Now, what's that mean? Simply this. Any Christian, of any denomination, of any background, coming out of any tradition you can think of — as long as that person is a born-again Christian — that person is welcome and heartily invited to sit right next to me and also receive the bread and the wine. It's an open Communion, an open fellowship.

And I think that just about every time we celebrate the Lord's Supper, this is exactly what happens. We have visitors who are Baptists. Methodists. Charismatics. Foursquare. Vineyard Christian Fellowship. Catholic. Christians of every conceivable background. And on Communion Sabbath, as the bread and the wine are passed out, we make it a very clear point to say to each person there: "This is our time together. True, we have differences. You may be used to going to church on Sunday, and here we are on Saturday morning. You might have been sprinkled while some of us were immersed. We may interpret the images of Daniel chapter two a different way than you do. But now we're thinking about the Cross. We're considering what Jesus Christ did for us. And you know, the blood flowed red for people of every denomination. So this is our great moment of unity as we draw together at the foot of the Cross."

I believe that this is exactly what Jesus intended. Even on that Thursday evening, I believe in His divinity He could see the far-flung Church bearing His name in the year 1997. He knew we'd be here. And He knew what it would mean to have the bread and the wine draw us into fellowship at Calvary.

In Chuck Colson's book, The Body, he points out that Communion is a worldwide practice and belief that is solidly and Scripturally rooted in every Christian denomination. True, the Catholic Church has seven sacraments, while Protestants generally have just the two: baptism and the Lord's Supper. But the bread and the wine are present just about everywhere . . . and what a great blessing. To quote Colson directly:

"All [traditions] would agree that the sacraments are centered on Christ who took on flesh and died and was raised."

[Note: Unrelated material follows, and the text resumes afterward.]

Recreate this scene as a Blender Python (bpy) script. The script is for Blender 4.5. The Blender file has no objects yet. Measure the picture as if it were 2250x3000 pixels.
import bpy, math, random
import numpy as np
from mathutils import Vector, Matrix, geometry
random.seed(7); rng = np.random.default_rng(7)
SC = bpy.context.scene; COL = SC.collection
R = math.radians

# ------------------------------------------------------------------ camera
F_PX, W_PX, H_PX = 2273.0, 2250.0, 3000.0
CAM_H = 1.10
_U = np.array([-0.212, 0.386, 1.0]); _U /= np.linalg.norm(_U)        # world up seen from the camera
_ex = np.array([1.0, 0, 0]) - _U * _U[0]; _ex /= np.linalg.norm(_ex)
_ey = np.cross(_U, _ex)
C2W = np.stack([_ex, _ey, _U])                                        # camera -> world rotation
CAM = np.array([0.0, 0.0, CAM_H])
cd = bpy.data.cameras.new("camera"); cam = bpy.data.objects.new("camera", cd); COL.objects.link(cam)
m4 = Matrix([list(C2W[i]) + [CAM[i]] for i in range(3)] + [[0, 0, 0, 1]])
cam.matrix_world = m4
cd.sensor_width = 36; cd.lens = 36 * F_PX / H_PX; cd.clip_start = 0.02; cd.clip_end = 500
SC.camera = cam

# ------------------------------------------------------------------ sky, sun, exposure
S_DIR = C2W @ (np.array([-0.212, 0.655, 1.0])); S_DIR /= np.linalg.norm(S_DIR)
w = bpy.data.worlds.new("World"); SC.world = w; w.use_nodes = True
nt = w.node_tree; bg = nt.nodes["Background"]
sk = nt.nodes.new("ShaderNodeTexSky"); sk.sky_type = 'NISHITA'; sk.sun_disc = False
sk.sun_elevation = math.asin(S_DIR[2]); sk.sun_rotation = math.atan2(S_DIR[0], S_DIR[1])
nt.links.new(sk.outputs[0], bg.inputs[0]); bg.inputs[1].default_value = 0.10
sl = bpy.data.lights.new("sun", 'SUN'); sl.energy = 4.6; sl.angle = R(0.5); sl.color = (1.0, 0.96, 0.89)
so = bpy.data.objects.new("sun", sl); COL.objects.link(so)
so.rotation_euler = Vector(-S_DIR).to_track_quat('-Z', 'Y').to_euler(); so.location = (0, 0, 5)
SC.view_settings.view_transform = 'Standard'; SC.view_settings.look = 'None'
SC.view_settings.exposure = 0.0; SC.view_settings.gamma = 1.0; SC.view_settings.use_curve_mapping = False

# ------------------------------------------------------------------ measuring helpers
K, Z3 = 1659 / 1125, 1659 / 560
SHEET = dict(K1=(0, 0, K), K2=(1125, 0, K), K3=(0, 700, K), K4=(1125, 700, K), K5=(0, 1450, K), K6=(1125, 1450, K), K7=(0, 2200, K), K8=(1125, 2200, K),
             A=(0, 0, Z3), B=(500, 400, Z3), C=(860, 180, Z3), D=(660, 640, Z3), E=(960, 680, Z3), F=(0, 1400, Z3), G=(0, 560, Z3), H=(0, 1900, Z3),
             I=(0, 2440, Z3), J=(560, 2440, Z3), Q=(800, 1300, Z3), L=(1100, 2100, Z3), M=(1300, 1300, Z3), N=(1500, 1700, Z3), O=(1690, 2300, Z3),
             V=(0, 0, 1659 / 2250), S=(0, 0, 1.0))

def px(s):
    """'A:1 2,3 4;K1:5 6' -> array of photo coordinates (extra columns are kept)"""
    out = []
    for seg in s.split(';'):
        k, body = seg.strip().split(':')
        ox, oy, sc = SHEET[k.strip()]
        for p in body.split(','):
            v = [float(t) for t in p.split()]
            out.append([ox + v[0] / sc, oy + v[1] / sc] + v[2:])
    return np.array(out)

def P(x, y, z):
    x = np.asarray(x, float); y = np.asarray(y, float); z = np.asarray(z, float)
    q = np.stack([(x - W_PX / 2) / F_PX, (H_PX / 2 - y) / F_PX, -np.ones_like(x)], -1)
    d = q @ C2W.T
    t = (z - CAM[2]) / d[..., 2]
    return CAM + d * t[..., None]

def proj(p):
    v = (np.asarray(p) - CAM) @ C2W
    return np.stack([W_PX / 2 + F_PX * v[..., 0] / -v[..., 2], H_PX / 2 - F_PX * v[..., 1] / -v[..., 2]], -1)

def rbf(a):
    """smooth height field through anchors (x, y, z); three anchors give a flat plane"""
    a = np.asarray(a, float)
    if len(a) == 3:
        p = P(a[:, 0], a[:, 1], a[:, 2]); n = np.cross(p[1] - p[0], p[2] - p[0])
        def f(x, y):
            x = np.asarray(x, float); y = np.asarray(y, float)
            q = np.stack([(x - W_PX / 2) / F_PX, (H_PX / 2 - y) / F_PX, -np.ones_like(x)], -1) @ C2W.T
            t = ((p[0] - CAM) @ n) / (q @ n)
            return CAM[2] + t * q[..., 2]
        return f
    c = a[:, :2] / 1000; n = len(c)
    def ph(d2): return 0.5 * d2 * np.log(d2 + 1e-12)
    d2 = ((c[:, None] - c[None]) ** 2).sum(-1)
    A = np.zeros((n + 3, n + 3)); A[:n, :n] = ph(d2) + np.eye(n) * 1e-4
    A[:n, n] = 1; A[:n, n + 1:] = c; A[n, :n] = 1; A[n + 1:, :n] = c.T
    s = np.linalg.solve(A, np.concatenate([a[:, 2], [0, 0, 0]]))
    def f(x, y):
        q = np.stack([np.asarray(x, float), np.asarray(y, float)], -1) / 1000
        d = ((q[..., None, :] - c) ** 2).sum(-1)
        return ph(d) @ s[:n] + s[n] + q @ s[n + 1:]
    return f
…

Well, friend, it touches our hearts that our Lord would give us such a gift, such a time-zone-spanning, centuries-spanning treasure, such a rare and wise institution. But let me just add one more perspective. Evangelical writer John Stott literally opens up the gates of heaven for us as he writes about what the Lord's Supper means to him, the cup and the cracker. This is from his great book, The Contemporary Christian:

"On some particular Sunday perhaps only a handful of God's people have gathered, and a heterogenous handful at that. But then we remember, as the 1928 Prayer Book put it [and this would be in the Anglican tradition], that we have come together ‘in the presence of Almighty God and of the whole company of heaven.' And in the communion service we expressly join ‘with angels and archangels, and with all the company of heaven' in praising God's glorious name. That is, we are transported beyond ourselves into eternal, unseen reality. We are deeply moved by the glories of which we speak and sing, and we bow down before God in humble and joyful worship."

That's an awesome picture, isn't it? Heaven itself joining together with the Christian communities that dot the landscape of this one distant planet. The cup and the cracker link us together with the great banquet halls of heaven where Communion is also celebrated. The International Date Line doesn't divide the kingdom of God; and because of this gift, the Lord's Supper, even the vast universe, deep space itself, can't separate us from the Christ of Calvary and the loving God who sent Him.